Behind The Image #8 – Shakespearean Portrait

Behind The Image #8 – Shakespearean Portrait

It doesn’t seem possible that we’re eight weeks into 2019 already, but here we are almost at the end of February! This week I had the pleasure of heading along to lend a pair of hands on a workshop my friend Neil was running in Banbury giving people the opportunity to photograph the gorgeous Ginger Galore.

Portraits inspired by historical imagery have been my thing for some time now. I guess for me it was a way of using what I’d learned photographing roleplaying events and combining it with my love for studying History of Art. So when I had the opportunity to mess with Neil’s lighting at the end of the workshop I grabbed a few shots.

Just so that we’re clear – this is a post mostly for photographers. 😉

This was shot with a gridded softbox up high on the right hand side of the image and a flash raked across the background. Because I’m short I got ginger down on the floor and stood over her to shoot the image. The low power of flashguns meant that I could open my 35mm (50mm equiv) lens up all the way to f1.4 and get a lovely shallow depth of field. The shallow depth of field means that the hands, background, and dress are thrown slightly out of focus, concentrating the viewers attention on the subject’s face.

And talking about dresses – this dress was beautiful. The dress and crown was sourced from the hire department at the Royal Shakespeare Company. I’m already making plans to revisit my old glamour work with male models with some historical costumes – it’s quite affordable

Portrait Retouching

Partially I wanted to share the unretouched version of this image just to show you how good Ginger’s skin is… but also because I want to share the kind of work that I do as standard on a portrait like this.

The first thing I do is import the images into Adobe Lightroom. I sort out the images that I like, and I mark up the ones I’m going to work on (in this case it was very easy – I only shot five and I knew the one I wanted to use as soon as I’d shot it). The I colour grade the image. Colour grading is about making stylistic choices about the colours, tones, contrast, etc. in an image. It’s about bringing out the mood and fulfilling a creative vision. In this instance I warmed everything up and also tinted the skin slightly sepia as I have done previously with historical portraits I’ve shot.

After colour grading the image I import into Adobe Photoshop, taking with me the colour settings from Lightroom.

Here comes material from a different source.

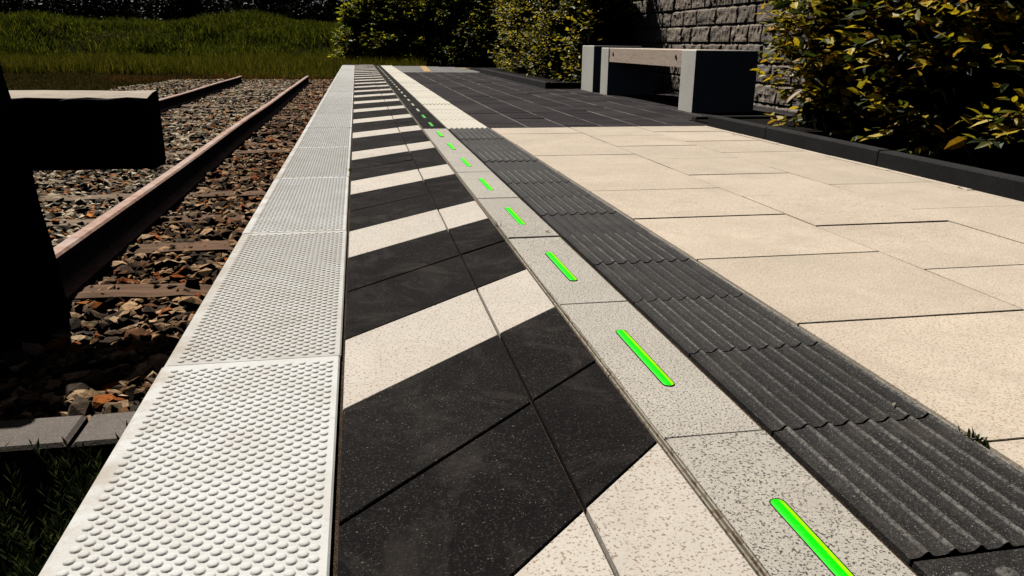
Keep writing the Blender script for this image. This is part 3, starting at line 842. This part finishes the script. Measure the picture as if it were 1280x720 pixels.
def hedge(name, label, a, c, depth, h, leafmat, leaf, density, zb=.05, seed=0, simple=False, ends=True, bulge=.10, twigdens=9, off=.0, clump=.5, batter=0.0, loose=0.0):
    """hedge whose visible face runs from a to c, body lies on the right of a->c"""
    r = np.random.default_rng(seed)
    a = np.array(a, float); c = np.array(c, float); Lh = np.linalg.norm(c - a); t = (c - a) / Lh; n = np.array([-t[1], t[0]])   # n points out of the face
    root = empty(name, (a[0], a[1], 0)); tag(root, label, 'hedge')
    inv = Matrix.Translation((-a[0], -a[1], 0))
    # inner hull, near-black to paint in the shade between the leaves
    b = MB(); nu, nv = max(6, int(Lh / .25)), max(5, int(h / .22))
    g = []
    for face in ('front', 'back', 'end0', 'end1', 'top'):
        if face in ('front', 'back'): A = [(u, w) for w in np.linspace(0, 1, nv) for u in np.linspace(0, 1, nu)]; m_u = nu; m_v = nv
        elif face == 'top': m_u, m_v = nu, 5; A = [(u, w) for w in np.linspace(0, 1, 5) for u in np.linspace(0, 1, nu)]
        else: m_u, m_v = 5, nv; A = [(u, w) for w in np.linspace(0, 1, nv) for u in np.linspace(0, 1, 5)]
        v = []
        ins = .17
        for u, w in A:
            if face == 'front': q = a + t * (ins + u * (Lh - 2 * ins)) - n * ins; z = zb + w * (h - .15)
            elif face == 'back': q = a + t * (ins + u * (Lh - 2 * ins)) - n * (depth - ins); z = zb + w * (h - .15)
            elif face == 'end0': q = a + t * ins - n * (ins + u * (depth - 2 * ins)); z = zb + w * (h - .15)
            elif face == 'end1': q = c - t * ins - n * (ins + u * (depth - 2 * ins)); z = zb + w * (h - .15)
            else: q = a + t * (ins + u * (Lh - 2 * ins)) - n * (ins + w * (depth - 2 * ins)); z = zb + h - .15
            v.append((q[0], q[1], z))
        f = [[j * m_u + i, j * m_u + i + 1, (j + 1) * m_u + i + 1, (j + 1) * m_u + i] for j in range(m_v - 1) for i in range(m_u - 1)]
        b.add(v, f)
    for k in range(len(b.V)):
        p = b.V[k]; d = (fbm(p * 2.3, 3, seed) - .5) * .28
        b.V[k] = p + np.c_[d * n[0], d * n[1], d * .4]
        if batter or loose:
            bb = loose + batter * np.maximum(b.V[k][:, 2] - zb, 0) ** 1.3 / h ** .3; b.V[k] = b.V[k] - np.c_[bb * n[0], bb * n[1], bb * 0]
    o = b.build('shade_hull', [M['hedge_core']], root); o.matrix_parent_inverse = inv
    # twigs on the front face, both ends and top
    P = []; D = []
    faces = [('f', Lh, h), ('t', Lh, depth)] + ([('0', depth, h), ('1', depth, h)] if ends else [])
    for kind, ww, hh in faces:
        N = int(ww * hh * twigdens)
        u = r.random(N); w = r.random(N)
        if kind == 'f': q = a[None] + t * (u * Lh)[:, None]; z = zb + w * h; out = np.repeat([[n[0], n[1], .15]], N, 0)
        elif kind == 't': q = a[None] + t * (u * Lh)[:, None] - n * (w * depth)[:, None]; z = np.full(N, zb + h); out = np.repeat([[0, 0, 1.]], N, 0)
        else:
            e = a if kind == '0' else c; sg = -1 if kind == '0' else 1
            q = e[None] - n * (u * depth)[:, None]; z = zb + w * h; out = np.repeat([[sg * t[0], sg * t[1], .15]], N, 0)
        pos = np.c_[q, z]
        bl = (fbm(pos * 1.3, 3, seed + 7) - .5) * 2 * bulge
        keep = fbm(pos * np.array([1.9, 1.9, 3.0]), 2, seed + 3) + r.normal(0, .04, N) > .375 - .1 * (1 - clump)
        pos = pos + out * (bl - .16)[:, None]
        if loose and kind == 'f':      # loose shrubbery: twigs all through its depth
            dd = r.random(N) ** 1.5 * (loose + .2); pos[:, 0] -= n[0] * dd; pos[:, 1] -= n[1] * dd
        if batter:
            bb = batter * np.maximum(pos[:, 2] - zb, 0) ** 1.3 / h ** .3; pos[:, 0] -= n[0] * bb; pos[:, 1] -= n[1] * bb
        pos, out = pos[keep], out[keep]
        P.append(pos); D.append(out)
    P = np.concatenate(P); D = np.concatenate(D); N = len(P)
    D = D + r.normal(0, .38, (N, 3)) + np.array([0, 0, .28]); D /= np.linalg.norm(D, axis=1, keepdims=True)
    TLn = r.uniform(.18, .42, N) * (leaf / .085) ** .5
    b = MB()
    step = 1 if N < 700 else N // 700
    for i in range(0, N, step):
        p0 = P[i] - D[i] * .1; p1 = P[i] + D[i] * TLn[i]; md = (p0 + p1) / 2 + np.array([0, 0, -.02])
        b.tube([p0, md, p1], [.0045, .0032, .0015], 4, cap=False)
    # upright stems
    for k in range(int(Lh / .35)):
        q = a + t * (.2 + k * .35 + r.uniform(-.1, .1)) - n * r.uniform(.3, .6)
        if np.linalg.norm(q - a) > Lh - .1: continue
        b.tube([(q[0], q[1], zb - .25), (q[0] + r.normal(0, .03), q[1] + r.normal(0, .03), zb + h * .4), (q[0] + r.normal(0, .06), q[1] + r.normal(0, .06), zb + h * .85)], [.017, .012, .006], 5)
    o = b.build('branches', [M['twig']], root); o.matrix_parent_inverse = inv
    # leaves alternate along each twig
    per = max(3, int(density)); k = np.arange(per)
    base = P[:, None] + D[:, None] * (TLn[:, None, None] * ((k + .6) / per)[None, :, None])
    side = np.cross(D, np.array([0, 0, 1.])); side /= np.maximum(1e-5, np.linalg.norm(side, axis=1, keepdims=True))
    sgn = np.where(k % 2 == 0, 1., -1.)
    dirs = D[:, None] * .75 + side[:, None] * (sgn[None, :, None] * .75) + r.normal(0, .28, (N, per, 3)) + np.array([0, 0, -.18])
    norm = np.array([0, 0, 1.])[None, None] + r.normal(0, .55, (N, per, 3)) + D[:, None] * .35
    base = base.reshape(-1, 3) + r.normal(0, .012, (N * per, 3)); dirs = dirs.reshape(-1, 3); norm = norm.reshape(-1, 3)
    L = leaf * np.exp(r.normal(0, .25, N * per)); W = L * r.uniform(.42, .60, N * per)
    ok = base[:, 2] > zb - .02
    V, F = leaf_mesh(base[ok], dirs[ok], norm[ok], L[ok], W[ok], simple)
    o = finish(bpy.data.meshes.new('foliage'), V, F, None, 'foliage', leafmat, root, False); o.matrix_parent_inverse = inv
    return root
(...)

At this point I do any liquifying of the image (basically airbrushing) – I’ve barely done any here, just a fraction on the hand and jaw to tidy the lines up. I absolutely refuse to make serious surgical adjustments to my images. I’d rather source a model who looks like matches the concept than change their body shape in post-processing.

At this stage I also cut and pasted some sections of the hair – one to cover up the bare shoulder at the back, and the other to neaten up the fringe which was looking slightly dishevelled after two hours of being photographed! I also copied and pasted the curtain a few times to fill in the backdrop and make it more interesting.

Next I retouched the skin and hair. I used a combination of frequency separation and just plain old clone tool / patch / healing brush. There wasn’t much to do really, but everyone has a few imperfections that we don’t notice when we look at them in person. Photographs can highlight these imperfections and draw attention to them so I generally just get rid of them.

Lastly i created non-destructive dodge and burn layers (50% grey filled layers set to Overlay mode). I use this to bring life to the image by creating areas of highlight and shadow that focus the eye on different areas. For instance the dodging and burning of the hair makes it look more sumptuous and luxurious, and the work on the crown brings it forward in the image, making it more noticeable. Plus who doesn’t love a bit of extra shadow under the cheekbones?

What I’d Do Differently

Every time I shoot a portrait that doesn’t have the subject looking at the camera I wonder if it was the right thing to do. Especially when it comes to women because I worry that perhaps I’ve made them appear demure and submissive rather than the powerful and strong woman that I wanted to depict.

But here I think it works. I see an intimate portrait of a young queen wearing an old family crown. It’s not as direct and forcefully assertive as some of my other historical portraits, but I like it nonetheless.